→ SOURCE DATA:
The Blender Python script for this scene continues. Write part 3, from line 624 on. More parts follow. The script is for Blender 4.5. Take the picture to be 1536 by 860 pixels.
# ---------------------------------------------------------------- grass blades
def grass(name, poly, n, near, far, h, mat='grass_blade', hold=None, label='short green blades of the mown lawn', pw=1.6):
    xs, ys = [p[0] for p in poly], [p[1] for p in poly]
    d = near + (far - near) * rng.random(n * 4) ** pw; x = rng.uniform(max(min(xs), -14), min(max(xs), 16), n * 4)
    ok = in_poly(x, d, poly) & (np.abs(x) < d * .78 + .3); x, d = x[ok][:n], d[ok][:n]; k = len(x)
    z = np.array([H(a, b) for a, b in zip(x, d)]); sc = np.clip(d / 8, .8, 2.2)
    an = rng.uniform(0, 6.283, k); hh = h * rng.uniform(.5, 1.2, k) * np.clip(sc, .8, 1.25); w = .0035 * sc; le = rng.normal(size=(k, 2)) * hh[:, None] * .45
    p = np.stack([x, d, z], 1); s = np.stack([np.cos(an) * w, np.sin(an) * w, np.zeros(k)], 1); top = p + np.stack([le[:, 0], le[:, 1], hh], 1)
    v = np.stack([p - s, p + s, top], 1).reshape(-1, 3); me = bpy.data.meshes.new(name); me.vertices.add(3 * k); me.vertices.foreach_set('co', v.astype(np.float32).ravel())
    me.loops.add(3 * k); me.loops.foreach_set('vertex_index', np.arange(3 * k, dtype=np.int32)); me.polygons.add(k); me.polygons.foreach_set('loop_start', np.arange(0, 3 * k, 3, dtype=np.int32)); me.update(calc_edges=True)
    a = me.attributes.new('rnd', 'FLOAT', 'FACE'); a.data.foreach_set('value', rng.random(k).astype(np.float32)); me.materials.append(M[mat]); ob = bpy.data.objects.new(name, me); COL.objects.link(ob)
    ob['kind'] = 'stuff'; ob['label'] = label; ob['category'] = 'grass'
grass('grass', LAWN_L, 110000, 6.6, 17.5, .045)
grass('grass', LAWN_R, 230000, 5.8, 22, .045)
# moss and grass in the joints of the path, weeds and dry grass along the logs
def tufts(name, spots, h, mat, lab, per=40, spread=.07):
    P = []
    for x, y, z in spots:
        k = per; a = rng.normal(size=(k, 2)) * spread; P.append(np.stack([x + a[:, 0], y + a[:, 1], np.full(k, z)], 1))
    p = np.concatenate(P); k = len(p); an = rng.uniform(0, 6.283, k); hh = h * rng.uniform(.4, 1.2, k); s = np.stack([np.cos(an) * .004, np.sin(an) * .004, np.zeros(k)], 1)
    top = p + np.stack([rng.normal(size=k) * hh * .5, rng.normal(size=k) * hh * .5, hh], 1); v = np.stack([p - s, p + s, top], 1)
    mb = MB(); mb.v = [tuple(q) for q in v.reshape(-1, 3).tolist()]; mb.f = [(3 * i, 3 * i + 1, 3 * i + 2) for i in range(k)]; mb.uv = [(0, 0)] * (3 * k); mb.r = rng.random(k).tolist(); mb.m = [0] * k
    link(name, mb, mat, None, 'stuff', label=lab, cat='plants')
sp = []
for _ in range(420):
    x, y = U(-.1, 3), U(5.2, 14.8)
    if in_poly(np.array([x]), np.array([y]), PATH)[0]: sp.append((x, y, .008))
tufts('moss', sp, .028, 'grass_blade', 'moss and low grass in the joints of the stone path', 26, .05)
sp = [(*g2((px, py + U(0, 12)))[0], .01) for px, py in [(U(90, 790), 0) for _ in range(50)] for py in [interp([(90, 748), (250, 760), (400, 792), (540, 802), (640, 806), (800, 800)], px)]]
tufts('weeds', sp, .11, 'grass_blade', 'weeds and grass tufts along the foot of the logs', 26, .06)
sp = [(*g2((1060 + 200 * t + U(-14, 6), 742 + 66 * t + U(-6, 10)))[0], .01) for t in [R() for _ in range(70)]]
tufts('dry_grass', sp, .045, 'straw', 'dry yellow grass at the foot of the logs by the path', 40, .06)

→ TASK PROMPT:
Please output the complete data exactly.

→ THE SOLUTION:
The Blender Python script for this scene continues. Write part 3, from line 624 on. More parts follow. The script is for Blender 4.5. Take the picture to be 1536 by 860 pixels.
# ---------------------------------------------------------------- grass blades
def grass(name, poly, n, near, far, h, mat='grass_blade', hold=None, label='short green blades of the mown lawn', pw=1.6):
    xs, ys = [p[0] for p in poly], [p[1] for p in poly]
    d = near + (far - near) * rng.random(n * 4) ** pw; x = rng.uniform(max(min(xs), -14), min(max(xs), 16), n * 4)
    ok = in_poly(x, d, poly) & (np.abs(x) < d * .78 + .3); x, d = x[ok][:n], d[ok][:n]; k = len(x)
    z = np.array([H(a, b) for a, b in zip(x, d)]); sc = np.clip(d / 8, .8, 2.2)
    an = rng.uniform(0, 6.283, k); hh = h * rng.uniform(.5, 1.2, k) * np.clip(sc, .8, 1.25); w = .0035 * sc; le = rng.normal(size=(k, 2)) * hh[:, None] * .45
    p = np.stack([x, d, z], 1); s = np.stack([np.cos(an) * w, np.sin(an) * w, np.zeros(k)], 1); top = p + np.stack([le[:, 0], le[:, 1], hh], 1)
    v = np.stack([p - s, p + s, top], 1).reshape(-1, 3); me = bpy.data.meshes.new(name); me.vertices.add(3 * k); me.vertices.foreach_set('co', v.astype(np.float32).ravel())
    me.loops.add(3 * k); me.loops.foreach_set('vertex_index', np.arange(3 * k, dtype=np.int32)); me.polygons.add(k); me.polygons.foreach_set('loop_start', np.arange(0, 3 * k, 3, dtype=np.int32)); me.update(calc_edges=True)
    a = me.attributes.new('rnd', 'FLOAT', 'FACE'); a.data.foreach_set('value', rng.random(k).astype(np.float32)); me.materials.append(M[mat]); ob = bpy.data.objects.new(name, me); COL.objects.link(ob)
    ob['kind'] = 'stuff'; ob['label'] = label; ob['category'] = 'grass'
grass('grass', LAWN_L, 110000, 6.6, 17.5, .045)
grass('grass', LAWN_R, 230000, 5.8, 22, .045)
# moss and grass in the joints of the path, weeds and dry grass along the logs
def tufts(name, spots, h, mat, lab, per=40, spread=.07):
    P = []
    for x, y, z in spots:
        k = per; a = rng.normal(size=(k, 2)) * spread; P.append(np.stack([x + a[:, 0], y + a[:, 1], np.full(k, z)], 1))
    p = np.concatenate(P); k = len(p); an = rng.uniform(0, 6.283, k); hh = h * rng.uniform(.4, 1.2, k); s = np.stack([np.cos(an) * .004, np.sin(an) * .004, np.zeros(k)], 1)
    top = p + np.stack([rng.normal(size=k) * hh * .5, rng.normal(size=k) * hh * .5, hh], 1); v = np.stack([p - s, p + s, top], 1)
    mb = MB(); mb.v = [tuple(q) for q in v.reshape(-1, 3).tolist()]; mb.f = [(3 * i, 3 * i + 1, 3 * i + 2) for i in range(k)]; mb.uv = [(0, 0)] * (3 * k); mb.r = rng.random(k).tolist(); mb.m = [0] * k
    link(name, mb, mat, None, 'stuff', label=lab, cat='plants')
sp = []
for _ in range(420):
    x, y = U(-.1, 3), U(5.2, 14.8)
    if in_poly(np.array([x]), np.array([y]), PATH)[0]: sp.append((x, y, .008))
tufts('moss', sp, .028, 'grass_blade', 'moss and low grass in the joints of the stone path', 26, .05)
sp = [(*g2((px, py + U(0, 12)))[0], .01) for px, py in [(U(90, 790), 0) for _ in range(50)] for py in [interp([(90, 748), (250, 760), (400, 792), (540, 802), (640, 806), (800, 800)], px)]]
tufts('weeds', sp, .11, 'grass_blade', 'weeds and grass tufts along the foot of the logs', 26, .06)
sp = [(*g2((1060 + 200 * t + U(-14, 6), 742 + 66 * t + U(-6, 10)))[0], .01) for t in [R() for _ in range(70)]]
tufts('dry_grass', sp, .045, 'straw', 'dry yellow grass at the foot of the logs by the path', 40, .06)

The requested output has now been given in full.